Supplied data:
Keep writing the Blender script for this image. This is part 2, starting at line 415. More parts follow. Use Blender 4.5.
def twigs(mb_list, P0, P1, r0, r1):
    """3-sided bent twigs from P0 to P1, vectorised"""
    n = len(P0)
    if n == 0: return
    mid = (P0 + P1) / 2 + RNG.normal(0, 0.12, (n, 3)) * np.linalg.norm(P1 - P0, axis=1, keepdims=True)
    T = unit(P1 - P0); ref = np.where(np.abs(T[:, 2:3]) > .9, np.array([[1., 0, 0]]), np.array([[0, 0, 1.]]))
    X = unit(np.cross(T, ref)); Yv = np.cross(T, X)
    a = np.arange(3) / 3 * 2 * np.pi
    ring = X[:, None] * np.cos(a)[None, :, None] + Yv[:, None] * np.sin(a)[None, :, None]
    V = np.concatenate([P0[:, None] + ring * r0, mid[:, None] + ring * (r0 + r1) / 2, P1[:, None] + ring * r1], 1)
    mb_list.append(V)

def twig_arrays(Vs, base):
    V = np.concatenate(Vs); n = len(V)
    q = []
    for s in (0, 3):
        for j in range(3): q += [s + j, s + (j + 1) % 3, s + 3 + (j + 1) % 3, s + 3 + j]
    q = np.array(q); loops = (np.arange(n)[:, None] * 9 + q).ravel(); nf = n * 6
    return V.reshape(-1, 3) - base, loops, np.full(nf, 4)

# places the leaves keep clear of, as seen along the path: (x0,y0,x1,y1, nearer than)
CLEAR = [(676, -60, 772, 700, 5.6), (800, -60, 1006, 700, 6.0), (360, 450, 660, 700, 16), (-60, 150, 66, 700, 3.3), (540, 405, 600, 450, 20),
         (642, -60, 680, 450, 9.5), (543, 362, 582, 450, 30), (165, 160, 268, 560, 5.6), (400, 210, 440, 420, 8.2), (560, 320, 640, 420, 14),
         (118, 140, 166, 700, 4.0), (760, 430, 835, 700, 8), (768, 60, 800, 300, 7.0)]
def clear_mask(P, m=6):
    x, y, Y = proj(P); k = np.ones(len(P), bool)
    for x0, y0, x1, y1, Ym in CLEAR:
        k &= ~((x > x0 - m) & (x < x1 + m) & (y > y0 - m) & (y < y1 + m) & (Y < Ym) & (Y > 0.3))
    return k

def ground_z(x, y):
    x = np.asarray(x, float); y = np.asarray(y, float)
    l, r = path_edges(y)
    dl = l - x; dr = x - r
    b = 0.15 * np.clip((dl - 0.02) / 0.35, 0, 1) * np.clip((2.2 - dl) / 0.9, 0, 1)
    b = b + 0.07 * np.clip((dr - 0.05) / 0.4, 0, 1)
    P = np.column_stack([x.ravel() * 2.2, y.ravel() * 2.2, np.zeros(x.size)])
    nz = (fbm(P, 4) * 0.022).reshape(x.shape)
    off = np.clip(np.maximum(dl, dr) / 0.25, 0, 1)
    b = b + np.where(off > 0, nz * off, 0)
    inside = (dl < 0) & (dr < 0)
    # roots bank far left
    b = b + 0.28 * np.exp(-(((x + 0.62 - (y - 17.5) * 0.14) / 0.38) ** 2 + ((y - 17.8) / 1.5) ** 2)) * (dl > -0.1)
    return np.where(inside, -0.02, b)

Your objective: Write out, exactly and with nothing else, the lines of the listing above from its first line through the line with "return V.reshape(-1, 3)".

Written response:
Keep writing the Blender script for this image. This is part 2, starting at line 415. More parts follow. Use Blender 4.5.
def twigs(mb_list, P0, P1, r0, r1):
    """3-sided bent twigs from P0 to P1, vectorised"""
    n = len(P0)
    if n == 0: return
    mid = (P0 + P1) / 2 + RNG.normal(0, 0.12, (n, 3)) * np.linalg.norm(P1 - P0, axis=1, keepdims=True)
    T = unit(P1 - P0); ref = np.where(np.abs(T[:, 2:3]) > .9, np.array([[1., 0, 0]]), np.array([[0, 0, 1.]]))
    X = unit(np.cross(T, ref)); Yv = np.cross(T, X)
    a = np.arange(3) / 3 * 2 * np.pi
    ring = X[:, None] * np.cos(a)[None, :, None] + Yv[:, None] * np.sin(a)[None, :, None]
    V = np.concatenate([P0[:, None] + ring * r0, mid[:, None] + ring * (r0 + r1) / 2, P1[:, None] + ring * r1], 1)
    mb_list.append(V)

def twig_arrays(Vs, base):
    V = np.concatenate(Vs); n = len(V)
    q = []
    for s in (0, 3):
        for j in range(3): q += [s + j, s + (j + 1) % 3, s + 3 + (j + 1) % 3, s + 3 + j]
    q = np.array(q); loops = (np.arange(n)[:, None] * 9 + q).ravel(); nf = n * 6
    return V.reshape(-1, 3) - base, loops, np.full(nf, 4)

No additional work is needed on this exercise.